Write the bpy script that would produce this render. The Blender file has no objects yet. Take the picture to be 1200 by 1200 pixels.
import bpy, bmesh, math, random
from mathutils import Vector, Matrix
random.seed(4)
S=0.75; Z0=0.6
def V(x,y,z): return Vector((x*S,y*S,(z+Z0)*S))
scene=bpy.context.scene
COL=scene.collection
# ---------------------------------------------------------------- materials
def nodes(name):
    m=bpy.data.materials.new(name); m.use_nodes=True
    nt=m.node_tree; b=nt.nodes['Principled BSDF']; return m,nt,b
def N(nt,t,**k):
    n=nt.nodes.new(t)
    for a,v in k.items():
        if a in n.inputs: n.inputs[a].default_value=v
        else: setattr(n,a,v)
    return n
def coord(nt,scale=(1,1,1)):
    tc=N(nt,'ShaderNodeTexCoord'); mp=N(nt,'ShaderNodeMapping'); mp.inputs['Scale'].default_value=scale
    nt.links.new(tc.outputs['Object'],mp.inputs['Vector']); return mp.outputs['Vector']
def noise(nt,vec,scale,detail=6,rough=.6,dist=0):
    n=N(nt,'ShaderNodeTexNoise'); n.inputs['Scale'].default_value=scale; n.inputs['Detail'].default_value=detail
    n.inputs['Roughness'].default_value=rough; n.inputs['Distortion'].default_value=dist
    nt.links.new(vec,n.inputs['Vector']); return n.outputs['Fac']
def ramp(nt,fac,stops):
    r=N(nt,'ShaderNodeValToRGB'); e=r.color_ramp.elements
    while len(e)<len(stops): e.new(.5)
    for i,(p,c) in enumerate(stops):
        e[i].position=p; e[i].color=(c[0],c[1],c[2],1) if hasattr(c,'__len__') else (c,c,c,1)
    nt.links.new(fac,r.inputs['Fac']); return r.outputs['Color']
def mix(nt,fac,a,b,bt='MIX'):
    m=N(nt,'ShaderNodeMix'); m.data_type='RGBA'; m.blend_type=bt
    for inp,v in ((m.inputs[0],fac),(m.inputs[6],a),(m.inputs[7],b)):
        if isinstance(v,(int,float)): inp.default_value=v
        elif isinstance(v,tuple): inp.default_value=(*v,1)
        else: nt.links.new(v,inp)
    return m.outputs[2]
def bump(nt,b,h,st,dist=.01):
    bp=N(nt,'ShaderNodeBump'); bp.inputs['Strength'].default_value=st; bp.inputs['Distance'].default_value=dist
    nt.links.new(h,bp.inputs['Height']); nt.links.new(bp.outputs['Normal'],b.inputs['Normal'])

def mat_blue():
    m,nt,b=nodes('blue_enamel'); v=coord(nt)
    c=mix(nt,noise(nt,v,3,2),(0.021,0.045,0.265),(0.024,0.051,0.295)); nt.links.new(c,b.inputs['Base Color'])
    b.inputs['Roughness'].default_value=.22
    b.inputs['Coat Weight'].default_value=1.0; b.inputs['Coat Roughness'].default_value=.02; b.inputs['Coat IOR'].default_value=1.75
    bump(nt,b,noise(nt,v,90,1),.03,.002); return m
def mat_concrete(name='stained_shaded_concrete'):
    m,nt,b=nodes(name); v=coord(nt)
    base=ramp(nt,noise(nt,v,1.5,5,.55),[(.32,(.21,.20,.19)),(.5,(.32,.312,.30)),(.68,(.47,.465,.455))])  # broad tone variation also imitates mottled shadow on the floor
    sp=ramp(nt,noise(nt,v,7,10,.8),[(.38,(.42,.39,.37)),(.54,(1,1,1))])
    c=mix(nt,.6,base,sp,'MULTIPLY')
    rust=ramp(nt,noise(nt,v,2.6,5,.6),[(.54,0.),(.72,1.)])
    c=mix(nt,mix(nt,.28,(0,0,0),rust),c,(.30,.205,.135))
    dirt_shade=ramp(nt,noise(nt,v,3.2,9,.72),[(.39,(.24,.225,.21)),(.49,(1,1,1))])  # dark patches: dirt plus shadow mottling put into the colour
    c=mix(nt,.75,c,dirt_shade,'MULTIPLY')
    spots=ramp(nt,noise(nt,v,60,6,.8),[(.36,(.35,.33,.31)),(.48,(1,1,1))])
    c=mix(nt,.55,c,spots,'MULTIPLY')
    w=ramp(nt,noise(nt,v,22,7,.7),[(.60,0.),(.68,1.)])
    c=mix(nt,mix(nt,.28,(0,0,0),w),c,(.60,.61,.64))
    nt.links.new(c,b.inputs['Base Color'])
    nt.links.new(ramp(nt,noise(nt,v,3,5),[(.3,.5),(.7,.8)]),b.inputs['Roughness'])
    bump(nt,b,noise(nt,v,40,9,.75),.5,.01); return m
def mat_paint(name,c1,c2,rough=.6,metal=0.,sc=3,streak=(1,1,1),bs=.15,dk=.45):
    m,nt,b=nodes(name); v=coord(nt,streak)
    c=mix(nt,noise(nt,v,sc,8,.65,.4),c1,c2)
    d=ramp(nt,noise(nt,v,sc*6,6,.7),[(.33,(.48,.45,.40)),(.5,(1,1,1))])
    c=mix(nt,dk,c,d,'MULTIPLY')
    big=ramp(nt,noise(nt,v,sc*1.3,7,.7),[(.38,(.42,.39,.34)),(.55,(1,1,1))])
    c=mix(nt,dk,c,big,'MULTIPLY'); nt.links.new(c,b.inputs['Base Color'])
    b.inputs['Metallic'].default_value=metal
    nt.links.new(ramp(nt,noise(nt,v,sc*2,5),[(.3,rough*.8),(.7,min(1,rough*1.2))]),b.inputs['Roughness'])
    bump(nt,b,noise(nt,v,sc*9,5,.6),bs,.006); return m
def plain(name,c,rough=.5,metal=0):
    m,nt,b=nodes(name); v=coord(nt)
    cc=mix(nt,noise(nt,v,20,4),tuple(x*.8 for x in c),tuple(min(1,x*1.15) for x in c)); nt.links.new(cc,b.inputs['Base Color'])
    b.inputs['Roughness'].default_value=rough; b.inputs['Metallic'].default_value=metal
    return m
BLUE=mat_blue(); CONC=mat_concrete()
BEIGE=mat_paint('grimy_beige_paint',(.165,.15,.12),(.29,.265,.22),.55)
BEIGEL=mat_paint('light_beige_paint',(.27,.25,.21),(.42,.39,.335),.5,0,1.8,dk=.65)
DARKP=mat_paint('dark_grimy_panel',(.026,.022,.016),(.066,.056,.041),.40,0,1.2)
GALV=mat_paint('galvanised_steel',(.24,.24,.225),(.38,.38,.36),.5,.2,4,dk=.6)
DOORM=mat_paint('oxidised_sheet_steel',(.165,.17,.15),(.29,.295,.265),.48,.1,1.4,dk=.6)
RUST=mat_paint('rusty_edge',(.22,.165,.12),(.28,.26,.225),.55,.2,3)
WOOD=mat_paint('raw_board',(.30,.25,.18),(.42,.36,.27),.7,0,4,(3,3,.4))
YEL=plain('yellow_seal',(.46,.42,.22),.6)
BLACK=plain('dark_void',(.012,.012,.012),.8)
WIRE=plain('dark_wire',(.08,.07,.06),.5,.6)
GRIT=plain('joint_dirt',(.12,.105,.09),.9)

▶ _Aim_
Exactly reproduce the material above.

▶ _Solution to this exercise_
Write the bpy script that would produce this render. The Blender file has no objects yet. Take the picture to be 1200 by 1200 pixels.
import bpy, bmesh, math, random
from mathutils import Vector, Matrix
random.seed(4)
S=0.75; Z0=0.6
def V(x,y,z): return Vector((x*S,y*S,(z+Z0)*S))
scene=bpy.context.scene
COL=scene.collection
# ---------------------------------------------------------------- materials
def nodes(name):
    m=bpy.data.materials.new(name); m.use_nodes=True
    nt=m.node_tree; b=nt.nodes['Principled BSDF']; return m,nt,b
def N(nt,t,**k):
    n=nt.nodes.new(t)
    for a,v in k.items():
        if a in n.inputs: n.inputs[a].default_value=v
        else: setattr(n,a,v)
    return n
def coord(nt,scale=(1,1,1)):
    tc=N(nt,'ShaderNodeTexCoord'); mp=N(nt,'ShaderNodeMapping'); mp.inputs['Scale'].default_value=scale
    nt.links.new(tc.outputs['Object'],mp.inputs['Vector']); return mp.outputs['Vector']
def noise(nt,vec,scale,detail=6,rough=.6,dist=0):
    n=N(nt,'ShaderNodeTexNoise'); n.inputs['Scale'].default_value=scale; n.inputs['Detail'].default_value=detail
    n.inputs['Roughness'].default_value=rough; n.inputs['Distortion'].default_value=dist
    nt.links.new(vec,n.inputs['Vector']); return n.outputs['Fac']
def ramp(nt,fac,stops):
    r=N(nt,'ShaderNodeValToRGB'); e=r.color_ramp.elements
    while len(e)<len(stops): e.new(.5)
    for i,(p,c) in enumerate(stops):
        e[i].position=p; e[i].color=(c[0],c[1],c[2],1) if hasattr(c,'__len__') else (c,c,c,1)
    nt.links.new(fac,r.inputs['Fac']); return r.outputs['Color']
def mix(nt,fac,a,b,bt='MIX'):
    m=N(nt,'ShaderNodeMix'); m.data_type='RGBA'; m.blend_type=bt
    for inp,v in ((m.inputs[0],fac),(m.inputs[6],a),(m.inputs[7],b)):
        if isinstance(v,(int,float)): inp.default_value=v
        elif isinstance(v,tuple): inp.default_value=(*v,1)
        else: nt.links.new(v,inp)
    return m.outputs[2]
def bump(nt,b,h,st,dist=.01):
    bp=N(nt,'ShaderNodeBump'); bp.inputs['Strength'].default_value=st; bp.inputs['Distance'].default_value=dist
    nt.links.new(h,bp.inputs['Height']); nt.links.new(bp.outputs['Normal'],b.inputs['Normal'])

def mat_blue():
    m,nt,b=nodes('blue_enamel'); v=coord(nt)
    c=mix(nt,noise(nt,v,3,2),(0.021,0.045,0.265),(0.024,0.051,0.295)); nt.links.new(c,b.inputs['Base Color'])
    b.inputs['Roughness'].default_value=.22
    b.inputs['Coat Weight'].default_value=1.0; b.inputs['Coat Roughness'].default_value=.02; b.inputs['Coat IOR'].default_value=1.75
    bump(nt,b,noise(nt,v,90,1),.03,.002); return m
def mat_concrete(name='stained_shaded_concrete'):
    m,nt,b=nodes(name); v=coord(nt)
    base=ramp(nt,noise(nt,v,1.5,5,.55),[(.32,(.21,.20,.19)),(.5,(.32,.312,.30)),(.68,(.47,.465,.455))])  # broad tone variation also imitates mottled shadow on the floor
    sp=ramp(nt,noise(nt,v,7,10,.8),[(.38,(.42,.39,.37)),(.54,(1,1,1))])
    c=mix(nt,.6,base,sp,'MULTIPLY')
    rust=ramp(nt,noise(nt,v,2.6,5,.6),[(.54,0.),(.72,1.)])
    c=mix(nt,mix(nt,.28,(0,0,0),rust),c,(.30,.205,.135))
    dirt_shade=ramp(nt,noise(nt,v,3.2,9,.72),[(.39,(.24,.225,.21)),(.49,(1,1,1))])  # dark patches: dirt plus shadow mottling put into the colour
    c=mix(nt,.75,c,dirt_shade,'MULTIPLY')
    spots=ramp(nt,noise(nt,v,60,6,.8),[(.36,(.35,.33,.31)),(.48,(1,1,1))])
    c=mix(nt,.55,c,spots,'MULTIPLY')
    w=ramp(nt,noise(nt,v,22,7,.7),[(.60,0.),(.68,1.)])
    c=mix(nt,mix(nt,.28,(0,0,0),w),c,(.60,.61,.64))
    nt.links.new(c,b.inputs['Base Color'])
    nt.links.new(ramp(nt,noise(nt,v,3,5),[(.3,.5),(.7,.8)]),b.inputs['Roughness'])
    bump(nt,b,noise(nt,v,40,9,.75),.5,.01); return m
def mat_paint(name,c1,c2,rough=.6,metal=0.,sc=3,streak=(1,1,1),bs=.15,dk=.45):
    m,nt,b=nodes(name); v=coord(nt,streak)
    c=mix(nt,noise(nt,v,sc,8,.65,.4),c1,c2)
    d=ramp(nt,noise(nt,v,sc*6,6,.7),[(.33,(.48,.45,.40)),(.5,(1,1,1))])
    c=mix(nt,dk,c,d,'MULTIPLY')
    big=ramp(nt,noise(nt,v,sc*1.3,7,.7),[(.38,(.42,.39,.34)),(.55,(1,1,1))])
    c=mix(nt,dk,c,big,'MULTIPLY'); nt.links.new(c,b.inputs['Base Color'])
    b.inputs['Metallic'].default_value=metal
    nt.links.new(ramp(nt,noise(nt,v,sc*2,5),[(.3,rough*.8),(.7,min(1,rough*1.2))]),b.inputs['Roughness'])
    bump(nt,b,noise(nt,v,sc*9,5,.6),bs,.006); return m
def plain(name,c,rough=.5,metal=0):
    m,nt,b=nodes(name); v=coord(nt)
    cc=mix(nt,noise(nt,v,20,4),tuple(x*.8 for x in c),tuple(min(1,x*1.15) for x in c)); nt.links.new(cc,b.inputs['Base Color'])
    b.inputs['Roughness'].default_value=rough; b.inputs['Metallic'].default_value=metal
    return m
BLUE=mat_blue(); CONC=mat_concrete()
BEIGE=mat_paint('grimy_beige_paint',(.165,.15,.12),(.29,.265,.22),.55)
BEIGEL=mat_paint('light_beige_paint',(.27,.25,.21),(.42,.39,.335),.5,0,1.8,dk=.65)
DARKP=mat_paint('dark_grimy_panel',(.026,.022,.016),(.066,.056,.041),.40,0,1.2)
GALV=mat_paint('galvanised_steel',(.24,.24,.225),(.38,.38,.36),.5,.2,4,dk=.6)
DOORM=mat_paint('oxidised_sheet_steel',(.165,.17,.15),(.29,.295,.265),.48,.1,1.4,dk=.6)
RUST=mat_paint('rusty_edge',(.22,.165,.12),(.28,.26,.225),.55,.2,3)
WOOD=mat_paint('raw_board',(.30,.25,.18),(.42,.36,.27),.7,0,4,(3,3,.4))
YEL=plain('yellow_seal',(.46,.42,.22),.6)
BLACK=plain('dark_void',(.012,.012,.012),.8)
WIRE=plain('dark_wire',(.08,.07,.06),.5,.6)
GRIT=plain('joint_dirt',(.12,.105,.09),.9)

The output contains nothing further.